Farm info

What is a Core Coffee?

When it comes to buying green coffee, maintaining consistency in cup profile can be a real challenge for roasters. With so many different flavor profiles and crops that vary due to climate conditions, offering the same coffee to clients and consumers can become
difficult. With that in mind, we developed the Core Coffees program: a curated selection coffees from some of the world’s key origin countries: Brazil, Colombia, Costa Rica, Ethiopia, Perú, México Guatemala and Honduras.

Core Coffees are named after the national tree of each origin, celebrating the culture and natural environment from which they come. Our green coffee buyers carefully select lots that represent the traditional cup characteristics of each country.

The Ciprés was officially declared Mexico’s national tree in 1921. Revered since Aztec times and commonly planted near lakes and canals, it symbolizes endurance, wisdom, and connection to water and community life.

About Ciprés

Sourced from indigenous coffee-producing communities in the Tenejapa region of Chiapas, this lot reflects the distinct identity of Mexican coffee. The region’s high elevations, volcanic soils, and rich cultural heritage shape both the land and its coffee.
Producers cultivate varieties including Caturra, Typica, Costa Rica, and Marsellesa, all processed using washed method to preserve clarity and highlight regional character.
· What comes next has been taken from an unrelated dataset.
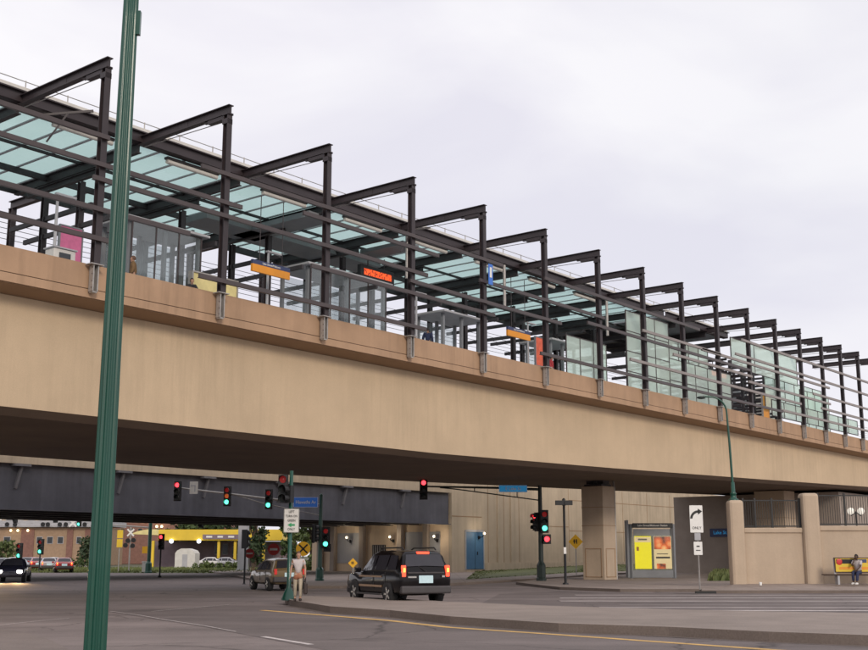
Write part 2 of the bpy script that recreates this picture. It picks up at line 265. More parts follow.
# ------------------------------------------------------------------ mesh collector
class MB:
    def __init__(s): s.v = []; s.f = []; s.m = []; s.sm = []
    def add(s, vs, fs, mi=0, smooth=False):
        o = len(s.v); s.v += [Vector(p) for p in vs]
        for f in fs: s.f.append([i + o for i in f]); s.m.append(mi); s.sm.append(smooth)
        return s
    def box(s, c, d, rz=0.0, mi=0, mtx=None):
        hx, hy, hz = d[0] / 2, d[1] / 2, d[2] / 2
        R = mtx or Matrix.Rotation(rz, 3, 'Z'); c = Vector(c)
        vs = [c + R @ Vector((x * hx, y * hy, z * hz)) for x in (-1, 1) for y in (-1, 1) for z in (-1, 1)]
        return s.add(vs, [(0, 1, 3, 2), (4, 6, 7, 5), (0, 4, 5, 1), (2, 3, 7, 6), (0, 2, 6, 4), (1, 5, 7, 3)], mi)
    def beam(s, a, b, w, h, mi=0, up=ZZ):
        a, b = Vector(a), Vector(b); d = b - a; L = d.length; d = d / L
        side = d.cross(up)
        if side.length < 1e-4: side = d.cross(Vector((1, 0, 0)))
        side.normalize(); u = side.cross(d)
        R = Matrix((d, side, u)).transposed()
        return s.box((a + b) / 2, (L, w, h), mi=mi, mtx=R)
    def ibeam(s, a, b, w, h, t, up=ZZ, mi=0):
        a, b = Vector(a), Vector(b); d = (b - a).normalized(); side = d.cross(up).normalized(); u = side.cross(d)
        s.beam(a + u * (h / 2 - t / 2), b + u * (h / 2 - t / 2), w, t, mi, up)
        s.beam(a - u * (h / 2 - t / 2), b - u * (h / 2 - t / 2), w, t, mi, up)
        return s.beam(a, b, t, h - 2 * t, mi, up)
    def tube(s, pts, r, n=10, mi=0, cap=True, smooth=True):
        pts = [Vector(p) for p in pts]
        rs = r if isinstance(r, (list, tuple)) else [r] * len(pts)
        rings = []; prev = None
        for i, p in enumerate(pts):
            t = (pts[min(i + 1, len(pts) - 1)] - pts[max(i - 1, 0)]).normalized()
            ref = prev if prev is not None else (Vector((1, 0, 0)) if abs(t.x) < 0.9 else Vector((0, 1, 0)))
            x = (ref - t * ref.dot(t)).normalized(); prev = x; y = t.cross(x)
            rings.append([p + (x * math.cos(2 * PI * k / n) + y * math.sin(2 * PI * k / n)) * rs[i] for k in range(n)])
        vs = [p for q in rings for p in q]; fs = []
        for i in range(len(rings) - 1):
            for k in range(n): fs.append((i * n + k, i * n + (k + 1) % n, (i + 1) * n + (k + 1) % n, (i + 1) * n + k))
        s.add(vs, fs, mi, smooth)
        if cap: s.add(rings[0], [tuple(range(n))[::-1]], mi); s.add(rings[-1], [tuple(range(n))], mi)
        return s
    def lathe(s, prof, c=(0, 0, 0), n=20, mi=0, smooth=True, flute=0.0, nf=0):
        c = Vector(c); vs = []; fs = []
        for r, z in prof:
            for k in range(n):
                a = 2 * PI * k / n; q = r * (1 - flute * (0.5 + 0.5 * math.cos(nf * a))) if nf else r
                vs.append(c + Vector((q * math.cos(a), q * math.sin(a), z)))
        for i in range(len(prof) - 1):
            for k in range(n): fs.append((i * n + k, i * n + (k + 1) % n, (i + 1) * n + (k + 1) % n, (i + 1) * n + k))
        fs.append(tuple(range((len(prof) - 1) * n, len(prof) * n)))
        return s.add(vs, fs, mi, smooth)
    def sphere(s, c, r, mi=0, n=12, sc=(1, 1, 1)):
        c = Vector(c); vs = []; fs = []; h = n // 2
        for i in range(h + 1):
            th = PI * i / h
            for k in range(n): vs.append(c + Vector((r * sc[0] * math.sin(th) * math.cos(2 * PI * k / n), r * sc[1] * math.sin(th) * math.sin(2 * PI * k / n), r * sc[2] * math.cos(th))))
        for i in range(h):
            for k in range(n): fs.append((i * n + k, (i + 1) * n + k, (i + 1) * n + (k + 1) % n, i * n + (k + 1) % n))
        return s.add(vs, fs, mi, True)
    def prism(s, poly, z0, z1, mi=0):          # vertical prism of an xy outline
        n = len(poly); vs = [Vector((p[0], p[1], z0)) for p in poly] + [Vector((p[0], p[1], z1)) for p in poly]
        fs = [tuple(range(n))[::-1], tuple(range(n, 2 * n))] + [(i, (i + 1) % n, n + (i + 1) % n, n + i) for i in range(n)]
        return s.add(vs, fs, mi)
    def plate(s, poly, th, o, ax, ay, mi=0):   # outline in the plane (ax, ay) at o, thickened along ax x ay, front face at o
        o, ax, ay = Vector(o), Vector(ax).normalized(), Vector(ay).normalized(); nrm = ax.cross(ay)
        n = len(poly); fr = [o + ax * p[0] + ay * p[1] for p in poly]; bk = [q - nrm * th for q in fr]
        fs = [tuple(range(n)), tuple(range(n, 2 * n))[::-1]] + [(i, n + i, n + (i + 1) % n, (i + 1) % n) for i in range(n)]
        return s.add(fr + bk, fs, mi)
    def build(s, name, mats, parent=None, world=False, bevel=0.0):
        me = bpy.data.meshes.new(name)
        vs = s.v
        if world and parent is not None:
            inv = root_mtx(parent).inverted(); vs = [inv @ p for p in vs]
        me.from_pydata([tuple(p) for p in vs], [], s.f)
        for m in (mats if isinstance(mats, (list, tuple)) else [mats]): me.materials.append(m)
        me.polygons.foreach_set('material_index', s.m); me.polygons.foreach_set('use_smooth', s.sm); me.update()
        o = bpy.data.objects.new(name, me); C.objects.link(o); o.parent = parent
        if bevel:
            b = o.modifiers.new('bevel', 'BEVEL'); b.width = bevel; b.segments = 2; b.limit_method = 'ANGLE'
        return o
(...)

Harvested at altitudes between 1,000 and 1,350 meters, the coffee undergoes overnight fermentation before being sun-dried on patios for 12 to 18 days.

Region

The state of Chiapas is Mexico’s southernmost coffee-growing region, bordered by Guatemala to the east and the Pacific Ocean to the south. Its landscape is marked by the Sierra Madre de Chiapas, a mountain range that rises from coastal plains into high-altitude forests, creating a remarkable diversity of microclimates and ecosystems. Protected areas such as El Triunfo Biosphere Reserve, home to one of the last remaining cloud forests in Central America, highlight the region’s rich biodiversity.
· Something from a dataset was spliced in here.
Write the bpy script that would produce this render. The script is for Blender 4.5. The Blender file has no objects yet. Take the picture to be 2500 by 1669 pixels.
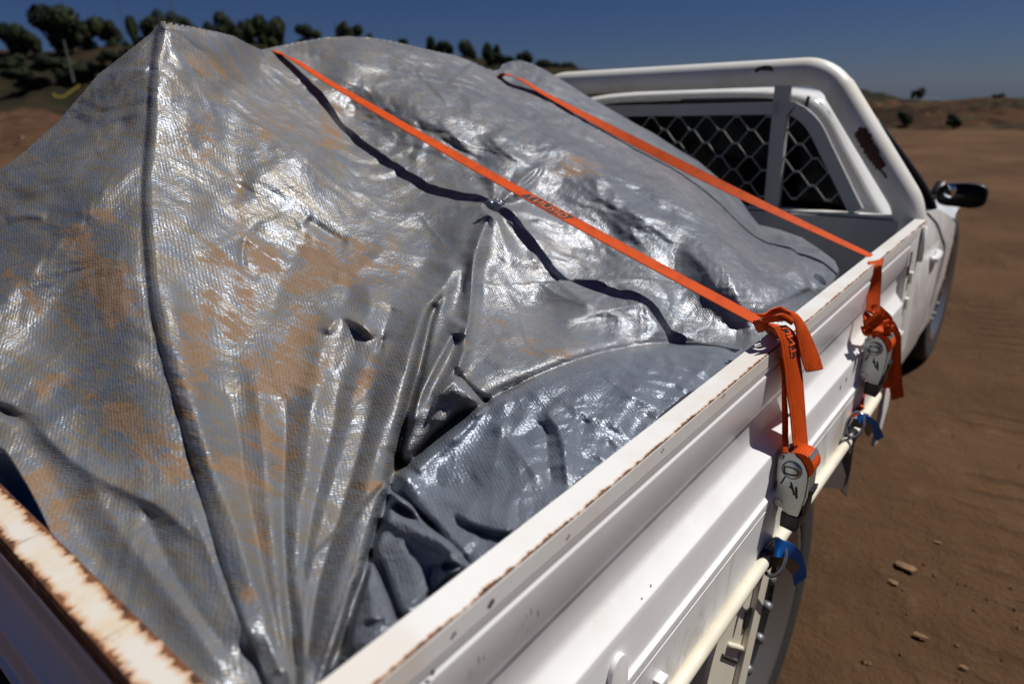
import bpy, bmesh, math, random
import numpy as np
from mathutils import Vector, Matrix
random.seed(7); rng = np.random.RandomState(11)
S = bpy.context.scene; COL = S.collection
# ---------------------------------------------------------------- camera
CZ = 1.515
def _unit(v): v = np.array(v, float); return v/np.linalg.norm(v)
F_ = 1655.0; CC = np.array([1250., 834.5])
_Y = _unit([2691-1250, 179-834.5, F_]); _X = -_unit([-888-1250, 314-834.5, F_])
_Y = _unit(_Y - _X*np.dot(_X, _Y)); _Z = np.cross(_X, _Y)
ROT = np.stack([_X, _Y, _Z], 0)
cam_d = bpy.data.cameras.new('camera'); cam = bpy.data.objects.new('camera', cam_d); COL.objects.link(cam)
Mx = Matrix(((ROT[0,0], -ROT[0,1], -ROT[0,2], 0), (ROT[1,0], -ROT[1,1], -ROT[1,2], 0), (ROT[2,0], -ROT[2,1], -ROT[2,2], CZ), (0,0,0,1)))
cam.matrix_world = Mx
cam_d.sensor_width = 36; cam_d.lens = F_/2500*36; cam_d.clip_start = .02; cam_d.clip_end = 9000
cam_d.dof.use_dof = True; cam_d.dof.focus_distance = 1.12; cam_d.dof.aperture_fstop = 2.9
S.camera = cam
# ---------------------------------------------------------------- light
SUN = Vector((.35, .38, .86)).normalized()
world = bpy.data.worlds.new('World'); S.world = world; world.use_nodes = True
wn = world.node_tree; wn.nodes.clear()
wo = wn.nodes.new('ShaderNodeOutputWorld'); wb = wn.nodes.new('ShaderNodeBackground'); sky = wn.nodes.new('ShaderNodeTexSky')
sky.sky_type = 'NISHITA'; sky.sun_disc = False
sky.sun_elevation = math.asin(SUN.z); sky.sun_rotation = math.atan2(SUN.x, SUN.y)
sky.air_density = 1.0; sky.dust_density = 0.0; sky.ozone_density = 4.0; sky.altitude = 900
wb.inputs['Strength'].default_value = .055
tint = wn.nodes.new('ShaderNodeMix'); tint.data_type = 'RGBA'; tint.blend_type = 'MULTIPLY'; tint.inputs[0].default_value = 1
tint.inputs[7].default_value = (.225, .285, .475, 1)
wn.links.new(sky.outputs[0], tint.inputs[6]); wn.links.new(tint.outputs[2], wb.inputs[0]); wn.links.new(wb.outputs[0], wo.inputs[0])
sl = bpy.data.lights.new('sun', 'SUN'); so = bpy.data.objects.new('sun', sl); COL.objects.link(so)
sl.energy = 4.9; sl.angle = math.radians(.5); sl.color = (1, .965, .915)
so.rotation_euler = SUN.to_track_quat('Z', 'Y').to_euler()
S.view_settings.view_transform = 'Standard'; S.view_settings.look = 'None'
S.view_settings.exposure = 0; S.view_settings.gamma = 1; S.view_settings.use_curve_mapping = False
S.cycles.max_bounces = 6; S.cycles.use_denoising = True

# ---------------------------------------------------------------- surveying: sight lines from the camera point
def ray(px, py):
    v = ROT @ _unit([px/.9396-CC[0], py/.9396-CC[1], F_]); return v
def P(px, py, x=None, y=None, z=None, t=None):
    r = ray(px, py)
    if x is not None: t = x/r[0]
    elif y is not None: t = y/r[1]
    elif z is not None: t = (z-CZ)/r[2]
    return Vector((r[0]*t, r[1]*t, r[2]*t+CZ))
# ---------------------------------------------------------------- mesh helpers
def link(o, parent=None):
    COL.objects.link(o)
    if parent is not None: o.parent = parent
    return o
def tag(o, label=None, cat=None, group=None, kind=None):
    if label: o['label'] = label
    if cat: o['category'] = cat
    if group: o['group'] = group
    if kind: o['kind'] = kind
    return o
def empty(name, loc, label, cat, group=None):
    o = bpy.data.objects.new(name, None); COL.objects.link(o); o.location = loc
    return tag(o, label, cat, group)
def mesh(name, vs, fs, mat, parent=None, smooth=False, mats=None, fm=None):
    me = bpy.data.meshes.new(name)
    if parent is not None and parent.get('_abs', 1):
        off = world_loc(parent)
        vs = [(v[0]-off[0], v[1]-off[1], v[2]-off[2]) for v in vs]
    me.from_pydata([tuple(map(float, v)) for v in vs], [], fs)
    if mats:
        for m in mats: me.materials.append(m)
        me.polygons.foreach_set('material_index', fm)
    else: me.materials.append(mat)
    if smooth: me.polygons.foreach_set('use_smooth', [True]*len(me.polygons))
    me.update()
    return link(bpy.data.objects.new(name, me), parent)
def world_loc(o):
    l = Vector((0, 0, 0))
    while o is not None: l = l + Vector(o.location); o = o.parent
    return l
class MB:
    def __init__(s): s.v = []; s.f = []
    def add(s, vs, fs):
        n = len(s.v); s.v += [tuple(v) for v in vs]; s.f += [tuple(i+n for i in f) for f in fs]; return s
    def box(s, x0, x1, y0, y1, z0, z1):
        return s.add([(x0,y0,z0),(x1,y0,z0),(x1,y1,z0),(x0,y1,z0),(x0,y0,z1),(x1,y0,z1),(x1,y1,z1),(x0,y1,z1)],
              [(0,3,2,1),(4,5,6,7),(0,1,5,4),(1,2,6,5),(2,3,7,6),(3,0,4,7)])
    def tube(s, pts, r, n=12, cap=True, up=None):
        pts = [Vector(p) for p in pts]; rs = r if isinstance(r, (list, tuple)) else [r]*len(pts)
        T = []
        for i in range(len(pts)):
            a = pts[max(0, i-1)]; b = pts[min(len(pts)-1, i+1)]; T.append((b-a).normalized())
        u = Vector(up) if up else (Vector((0,0,1)) if abs(T[0].z) < .9 else Vector((1,0,0)))
        rings = []; u = (u - T[0]*u.dot(T[0])).normalized()
        for i, p in enumerate(pts):
            u = (u - T[i]*u.dot(T[i])).normalized(); w = T[i].cross(u)
            rings.append([p + (u*math.cos(2*math.pi*k/n) + w*math.sin(2*math.pi*k/n))*rs[i] for k in range(n)])
        vs = [v for R_ in rings for v in R_]; fs = []
        for i in range(len(pts)-1):
            for k in range(n): fs.append((i*n+k, i*n+(k+1) % n, (i+1)*n+(k+1) % n, (i+1)*n+k))
        if cap: fs.append(tuple(range(n-1, -1, -1))); fs.append(tuple((len(pts)-1)*n+k for k in range(n)))
        return s.add(vs, fs)
    def ribbon(s, pts, wdirs, w, th=.0012):
        pts = [Vector(p) for p in pts]; n = len(pts)
        if isinstance(wdirs, (Vector, tuple)): wdirs = [Vector(wdirs)]*n
        ws = w if isinstance(w, (list, tuple)) else [w]*n
        vs = []
        for i, p in enumerate(pts):
            t = (pts[min(n-1, i+1)]-pts[max(0, i-1)]).normalized(); d = Vector(wdirs[i]); d = (d-t*d.dot(t)).normalized()
            nn = t.cross(d)*th*.5; d = d*ws[i]*.5
            vs += [p-d-nn, p+d-nn, p+d+nn, p-d+nn]
        fs = []
        for i in range(n-1):
            a = i*4; b = a+4
            fs += [(a, a+1, b+1, b), (a+1, a+2, b+2, b+1), (a+2, a+3, b+3, b+2), (a+3, a, b, b+3)]
        fs += [(3, 2, 1, 0), ((n-1)*4, (n-1)*4+1, (n-1)*4+2, (n-1)*4+3)]
        return s.add(vs, fs)
    def lathe(s, prof, c, axis='x', n=48, closed=False):
        vs = []; fs = []; m = len(prof)
        for k in range(n):
            a = 2*math.pi*k/n
            for (h, r) in prof:
                if axis == 'x': vs.append((c[0]+h, c[1]+r*math.cos(a), c[2]+r*math.sin(a)))
                elif axis == 'z': vs.append((c[0]+r*math.cos(a), c[1]+r*math.sin(a), c[2]+h))
                else: vs.append((c[0]+r*math.cos(a), c[1]+h, c[2]+r*math.sin(a)))
        for k in range(n):
            k2 = (k+1) % n
            for i in range(m-1 if not closed else m):
                j = (i+1) % m; fs.append((k*m+i, k2*m+i, k2*m+j, k*m+j))
        return s.add(vs, fs)
    def prism(s, poly, d):   # poly 3D points, extruded along d
        n = len(poly); poly = [Vector(p) for p in poly]; d = Vector(d)
        return s.add(poly+[p+d for p in poly], [tuple(range(n-1,-1,-1)), tuple(range(n, 2*n))] + [(i, (i+1) % n, n+(i+1) % n, n+i) for i in range(n)])
    def build(s, name, mat, parent=None, smooth=False, bevel=0, seg=2, angle=None):
        o = mesh(name, s.v, s.f, mat, parent, smooth)
        bm = bmesh.new(); bm.from_mesh(o.data); bmesh.ops.recalc_face_normals(bm, faces=bm.faces)
        if bevel:
            es = [e for e in bm.edges if len(e.link_faces) == 2 and e.calc_face_angle(0) > .5]
            bmesh.ops.bevel(bm, geom=es, offset=bevel, segments=seg, profile=.7, affect='EDGES', clamp_overlap=True)
        if angle:
            for e in bm.edges:
                if len(e.link_faces) == 2: e.smooth = e.calc_face_angle(0) < angle
            for f in bm.faces: f.smooth = True
        bm.to_mesh(o.data); bm.free()
        return o
def smooth_path(pts, n=8):
    pts = [Vector(p) for p in pts]; out = []
    for i in range(len(pts)-1):
        p0 = pts[max(0, i-1)]; p1 = pts[i]; p2 = pts[i+1]; p3 = pts[min(len(pts)-1, i+2)]
        for k in range(n):
            t = k/n
            out.append(.5*((2*p1)+(p2-p0)*t+(2*p0-5*p1+4*p2-p3)*t*t+(3*p1-p0-3*p2+p3)*t**3))
    out.append(pts[-1]); return out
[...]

Coffee cultivation in Chiapas is concentrated in these highlands, where elevations between 1,200 and 1,800 meters above sea level, coupled with fertile volcanic soils, provide ideal conditions for Arabica varieties. Shade-grown under native trees, coffee here benefits from abundant rainfall and moderate year-round temperatures, factors that encourage slow cherry development and a complex cup profile.

Chiapas is also defined by its cultural heritage. Indigenous communities, including Tzeltal and Tzotzil Maya groups, play a central role in coffee production, often farming small plots of land passed down through generations. Their traditions, combined with sustainable practices and community-led cooperatives, make Chiapas one of Mexico’s most distinctive and celebrated coffee origins.